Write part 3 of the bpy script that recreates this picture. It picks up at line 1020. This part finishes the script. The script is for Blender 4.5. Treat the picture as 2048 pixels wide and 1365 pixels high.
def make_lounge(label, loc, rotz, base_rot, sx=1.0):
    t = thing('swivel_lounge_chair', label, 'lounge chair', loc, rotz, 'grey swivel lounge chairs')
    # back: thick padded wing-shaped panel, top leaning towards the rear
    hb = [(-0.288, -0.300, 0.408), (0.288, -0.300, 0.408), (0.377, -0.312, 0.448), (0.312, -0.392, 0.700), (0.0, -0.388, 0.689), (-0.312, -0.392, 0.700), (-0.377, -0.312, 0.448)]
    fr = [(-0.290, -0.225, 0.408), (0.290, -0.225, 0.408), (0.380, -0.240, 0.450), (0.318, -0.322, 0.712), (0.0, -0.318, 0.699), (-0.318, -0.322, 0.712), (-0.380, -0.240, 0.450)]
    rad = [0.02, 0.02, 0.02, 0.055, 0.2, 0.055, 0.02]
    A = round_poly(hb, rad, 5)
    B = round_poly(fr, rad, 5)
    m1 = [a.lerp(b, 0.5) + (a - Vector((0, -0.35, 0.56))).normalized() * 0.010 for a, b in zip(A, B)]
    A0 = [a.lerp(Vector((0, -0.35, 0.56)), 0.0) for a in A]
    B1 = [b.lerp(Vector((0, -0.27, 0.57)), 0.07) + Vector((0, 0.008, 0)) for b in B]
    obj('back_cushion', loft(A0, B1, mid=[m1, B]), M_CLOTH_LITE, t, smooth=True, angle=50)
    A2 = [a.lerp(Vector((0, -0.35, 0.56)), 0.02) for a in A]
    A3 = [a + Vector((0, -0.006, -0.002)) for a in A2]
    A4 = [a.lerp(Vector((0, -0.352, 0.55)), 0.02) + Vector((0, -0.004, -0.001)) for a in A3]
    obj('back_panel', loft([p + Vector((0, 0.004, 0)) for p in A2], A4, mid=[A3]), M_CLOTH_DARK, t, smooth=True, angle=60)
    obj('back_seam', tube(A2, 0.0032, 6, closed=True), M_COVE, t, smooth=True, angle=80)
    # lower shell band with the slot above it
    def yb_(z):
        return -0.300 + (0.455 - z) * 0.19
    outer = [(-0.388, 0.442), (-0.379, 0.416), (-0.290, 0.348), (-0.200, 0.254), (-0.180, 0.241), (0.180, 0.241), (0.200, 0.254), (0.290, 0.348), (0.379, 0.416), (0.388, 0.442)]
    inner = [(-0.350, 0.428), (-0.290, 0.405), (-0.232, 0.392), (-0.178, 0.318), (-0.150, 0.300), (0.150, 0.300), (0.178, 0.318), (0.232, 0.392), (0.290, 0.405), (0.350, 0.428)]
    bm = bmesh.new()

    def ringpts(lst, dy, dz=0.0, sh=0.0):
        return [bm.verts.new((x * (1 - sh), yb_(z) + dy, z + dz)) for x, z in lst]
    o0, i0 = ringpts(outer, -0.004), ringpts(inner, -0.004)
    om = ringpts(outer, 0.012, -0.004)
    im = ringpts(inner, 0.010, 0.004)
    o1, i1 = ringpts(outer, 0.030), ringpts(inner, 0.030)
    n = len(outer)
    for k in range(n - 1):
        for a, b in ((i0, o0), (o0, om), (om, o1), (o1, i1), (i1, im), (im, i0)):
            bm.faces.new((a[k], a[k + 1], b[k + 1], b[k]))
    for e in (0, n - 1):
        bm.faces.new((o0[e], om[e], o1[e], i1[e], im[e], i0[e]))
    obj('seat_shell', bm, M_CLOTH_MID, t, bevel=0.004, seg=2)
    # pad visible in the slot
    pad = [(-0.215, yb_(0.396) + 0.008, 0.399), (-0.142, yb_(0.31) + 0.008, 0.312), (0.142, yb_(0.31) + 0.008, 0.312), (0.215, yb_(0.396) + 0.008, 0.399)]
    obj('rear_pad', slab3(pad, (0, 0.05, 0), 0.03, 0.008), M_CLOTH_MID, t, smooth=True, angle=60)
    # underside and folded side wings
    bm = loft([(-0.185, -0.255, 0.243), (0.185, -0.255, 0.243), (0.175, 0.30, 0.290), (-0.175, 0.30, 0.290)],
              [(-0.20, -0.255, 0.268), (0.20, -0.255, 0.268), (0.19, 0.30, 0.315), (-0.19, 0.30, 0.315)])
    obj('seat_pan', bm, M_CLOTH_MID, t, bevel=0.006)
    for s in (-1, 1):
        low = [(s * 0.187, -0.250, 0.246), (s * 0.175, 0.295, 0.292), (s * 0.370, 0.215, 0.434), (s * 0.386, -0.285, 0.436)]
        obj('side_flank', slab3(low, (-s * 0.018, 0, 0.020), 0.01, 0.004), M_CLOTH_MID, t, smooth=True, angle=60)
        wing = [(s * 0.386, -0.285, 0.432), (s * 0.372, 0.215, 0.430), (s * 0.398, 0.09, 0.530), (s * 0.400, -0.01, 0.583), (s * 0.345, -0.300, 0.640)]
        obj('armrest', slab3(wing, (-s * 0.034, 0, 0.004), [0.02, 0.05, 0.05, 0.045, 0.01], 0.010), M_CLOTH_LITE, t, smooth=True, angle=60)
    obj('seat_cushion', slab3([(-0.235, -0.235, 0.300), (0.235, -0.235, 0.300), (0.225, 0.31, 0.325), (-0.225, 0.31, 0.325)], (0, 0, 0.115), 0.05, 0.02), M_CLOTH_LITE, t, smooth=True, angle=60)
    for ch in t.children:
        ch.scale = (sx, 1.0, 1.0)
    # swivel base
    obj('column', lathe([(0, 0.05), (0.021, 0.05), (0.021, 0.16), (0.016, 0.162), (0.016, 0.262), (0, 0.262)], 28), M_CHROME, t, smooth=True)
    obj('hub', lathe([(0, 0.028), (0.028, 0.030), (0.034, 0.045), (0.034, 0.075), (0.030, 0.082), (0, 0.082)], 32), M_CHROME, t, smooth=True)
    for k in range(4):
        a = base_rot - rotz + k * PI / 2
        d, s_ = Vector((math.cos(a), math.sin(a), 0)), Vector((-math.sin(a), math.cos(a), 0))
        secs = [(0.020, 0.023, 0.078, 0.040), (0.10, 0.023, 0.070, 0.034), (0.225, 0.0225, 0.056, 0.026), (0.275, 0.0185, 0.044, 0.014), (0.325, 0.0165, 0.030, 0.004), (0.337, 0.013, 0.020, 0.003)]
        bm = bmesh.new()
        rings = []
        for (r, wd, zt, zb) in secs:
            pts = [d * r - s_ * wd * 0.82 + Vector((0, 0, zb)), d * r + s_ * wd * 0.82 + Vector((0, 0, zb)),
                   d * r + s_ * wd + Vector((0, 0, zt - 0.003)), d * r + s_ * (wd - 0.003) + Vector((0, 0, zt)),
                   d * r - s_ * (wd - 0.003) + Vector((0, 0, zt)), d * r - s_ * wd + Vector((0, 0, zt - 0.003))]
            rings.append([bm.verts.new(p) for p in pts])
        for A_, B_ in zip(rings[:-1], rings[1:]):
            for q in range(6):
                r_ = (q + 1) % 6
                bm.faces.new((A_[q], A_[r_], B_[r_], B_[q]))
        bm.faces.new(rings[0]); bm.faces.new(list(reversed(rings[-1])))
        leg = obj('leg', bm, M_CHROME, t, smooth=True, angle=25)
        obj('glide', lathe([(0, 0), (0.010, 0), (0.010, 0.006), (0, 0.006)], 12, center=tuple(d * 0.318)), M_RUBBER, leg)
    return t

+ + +

Exercise description -> Nothing in the listing may be changed; retype it all exactly.

Exercise result ->
Write part 3 of the bpy script that recreates this picture. It picks up at line 1020. This part finishes the script. The script is for Blender 4.5. Treat the picture as 2048 pixels wide and 1365 pixels high.
def make_lounge(label, loc, rotz, base_rot, sx=1.0):
    t = thing('swivel_lounge_chair', label, 'lounge chair', loc, rotz, 'grey swivel lounge chairs')
    # back: thick padded wing-shaped panel, top leaning towards the rear
    hb = [(-0.288, -0.300, 0.408), (0.288, -0.300, 0.408), (0.377, -0.312, 0.448), (0.312, -0.392, 0.700), (0.0, -0.388, 0.689), (-0.312, -0.392, 0.700), (-0.377, -0.312, 0.448)]
    fr = [(-0.290, -0.225, 0.408), (0.290, -0.225, 0.408), (0.380, -0.240, 0.450), (0.318, -0.322, 0.712), (0.0, -0.318, 0.699), (-0.318, -0.322, 0.712), (-0.380, -0.240, 0.450)]
    rad = [0.02, 0.02, 0.02, 0.055, 0.2, 0.055, 0.02]
    A = round_poly(hb, rad, 5)
    B = round_poly(fr, rad, 5)
    m1 = [a.lerp(b, 0.5) + (a - Vector((0, -0.35, 0.56))).normalized() * 0.010 for a, b in zip(A, B)]
    A0 = [a.lerp(Vector((0, -0.35, 0.56)), 0.0) for a in A]
    B1 = [b.lerp(Vector((0, -0.27, 0.57)), 0.07) + Vector((0, 0.008, 0)) for b in B]
    obj('back_cushion', loft(A0, B1, mid=[m1, B]), M_CLOTH_LITE, t, smooth=True, angle=50)
    A2 = [a.lerp(Vector((0, -0.35, 0.56)), 0.02) for a in A]
    A3 = [a + Vector((0, -0.006, -0.002)) for a in A2]
    A4 = [a.lerp(Vector((0, -0.352, 0.55)), 0.02) + Vector((0, -0.004, -0.001)) for a in A3]
    obj('back_panel', loft([p + Vector((0, 0.004, 0)) for p in A2], A4, mid=[A3]), M_CLOTH_DARK, t, smooth=True, angle=60)
    obj('back_seam', tube(A2, 0.0032, 6, closed=True), M_COVE, t, smooth=True, angle=80)
    # lower shell band with the slot above it
    def yb_(z):
        return -0.300 + (0.455 - z) * 0.19
    outer = [(-0.388, 0.442), (-0.379, 0.416), (-0.290, 0.348), (-0.200, 0.254), (-0.180, 0.241), (0.180, 0.241), (0.200, 0.254), (0.290, 0.348), (0.379, 0.416), (0.388, 0.442)]
    inner = [(-0.350, 0.428), (-0.290, 0.405), (-0.232, 0.392), (-0.178, 0.318), (-0.150, 0.300), (0.150, 0.300), (0.178, 0.318), (0.232, 0.392), (0.290, 0.405), (0.350, 0.428)]
    bm = bmesh.new()

    def ringpts(lst, dy, dz=0.0, sh=0.0):
        return [bm.verts.new((x * (1 - sh), yb_(z) + dy, z + dz)) for x, z in lst]
    o0, i0 = ringpts(outer, -0.004), ringpts(inner, -0.004)
    om = ringpts(outer, 0.012, -0.004)
    im = ringpts(inner, 0.010, 0.004)
    o1, i1 = ringpts(outer, 0.030), ringpts(inner, 0.030)
    n = len(outer)
    for k in range(n - 1):
        for a, b in ((i0, o0), (o0, om), (om, o1), (o1, i1), (i1, im), (im, i0)):
            bm.faces.new((a[k], a[k + 1], b[k + 1], b[k]))
    for e in (0, n - 1):
        bm.faces.new((o0[e], om[e], o1[e], i1[e], im[e], i0[e]))
    obj('seat_shell', bm, M_CLOTH_MID, t, bevel=0.004, seg=2)
    # pad visible in the slot
    pad = [(-0.215, yb_(0.396) + 0.008, 0.399), (-0.142, yb_(0.31) + 0.008, 0.312), (0.142, yb_(0.31) + 0.008, 0.312), (0.215, yb_(0.396) + 0.008, 0.399)]
    obj('rear_pad', slab3(pad, (0, 0.05, 0), 0.03, 0.008), M_CLOTH_MID, t, smooth=True, angle=60)
    # underside and folded side wings
    bm = loft([(-0.185, -0.255, 0.243), (0.185, -0.255, 0.243), (0.175, 0.30, 0.290), (-0.175, 0.30, 0.290)],
              [(-0.20, -0.255, 0.268), (0.20, -0.255, 0.268), (0.19, 0.30, 0.315), (-0.19, 0.30, 0.315)])
    obj('seat_pan', bm, M_CLOTH_MID, t, bevel=0.006)
    for s in (-1, 1):
        low = [(s * 0.187, -0.250, 0.246), (s * 0.175, 0.295, 0.292), (s * 0.370, 0.215, 0.434), (s * 0.386, -0.285, 0.436)]
        obj('side_flank', slab3(low, (-s * 0.018, 0, 0.020), 0.01, 0.004), M_CLOTH_MID, t, smooth=True, angle=60)
        wing = [(s * 0.386, -0.285, 0.432), (s * 0.372, 0.215, 0.430), (s * 0.398, 0.09, 0.530), (s * 0.400, -0.01, 0.583), (s * 0.345, -0.300, 0.640)]
        obj('armrest', slab3(wing, (-s * 0.034, 0, 0.004), [0.02, 0.05, 0.05, 0.045, 0.01], 0.010), M_CLOTH_LITE, t, smooth=True, angle=60)
    obj('seat_cushion', slab3([(-0.235, -0.235, 0.300), (0.235, -0.235, 0.300), (0.225, 0.31, 0.325), (-0.225, 0.31, 0.325)], (0, 0, 0.115), 0.05, 0.02), M_CLOTH_LITE, t, smooth=True, angle=60)
    for ch in t.children:
        ch.scale = (sx, 1.0, 1.0)
    # swivel base
    obj('column', lathe([(0, 0.05), (0.021, 0.05), (0.021, 0.16), (0.016, 0.162), (0.016, 0.262), (0, 0.262)], 28), M_CHROME, t, smooth=True)
    obj('hub', lathe([(0, 0.028), (0.028, 0.030), (0.034, 0.045), (0.034, 0.075), (0.030, 0.082), (0, 0.082)], 32), M_CHROME, t, smooth=True)
    for k in range(4):
        a = base_rot - rotz + k * PI / 2
        d, s_ = Vector((math.cos(a), math.sin(a), 0)), Vector((-math.sin(a), math.cos(a), 0))
        secs = [(0.020, 0.023, 0.078, 0.040), (0.10, 0.023, 0.070, 0.034), (0.225, 0.0225, 0.056, 0.026), (0.275, 0.0185, 0.044, 0.014), (0.325, 0.0165, 0.030, 0.004), (0.337, 0.013, 0.020, 0.003)]
        bm = bmesh.new()
        rings = []
        for (r, wd, zt, zb) in secs:
            pts = [d * r - s_ * wd * 0.82 + Vector((0, 0, zb)), d * r + s_ * wd * 0.82 + Vector((0, 0, zb)),
                   d * r + s_ * wd + Vector((0, 0, zt - 0.003)), d * r + s_ * (wd - 0.003) + Vector((0, 0, zt)),
                   d * r - s_ * (wd - 0.003) + Vector((0, 0, zt)), d * r - s_ * wd + Vector((0, 0, zt - 0.003))]
            rings.append([bm.verts.new(p) for p in pts])
        for A_, B_ in zip(rings[:-1], rings[1:]):
            for q in range(6):
                r_ = (q + 1) % 6
                bm.faces.new((A_[q], A_[r_], B_[r_], B_[q]))
        bm.faces.new(rings[0]); bm.faces.new(list(reversed(rings[-1])))
        leg = obj('leg', bm, M_CHROME, t, smooth=True, angle=25)
        obj('glide', lathe([(0, 0), (0.010, 0), (0.010, 0.006), (0, 0.006)], 12, center=tuple(d * 0.318)), M_RUBBER, leg)
    return t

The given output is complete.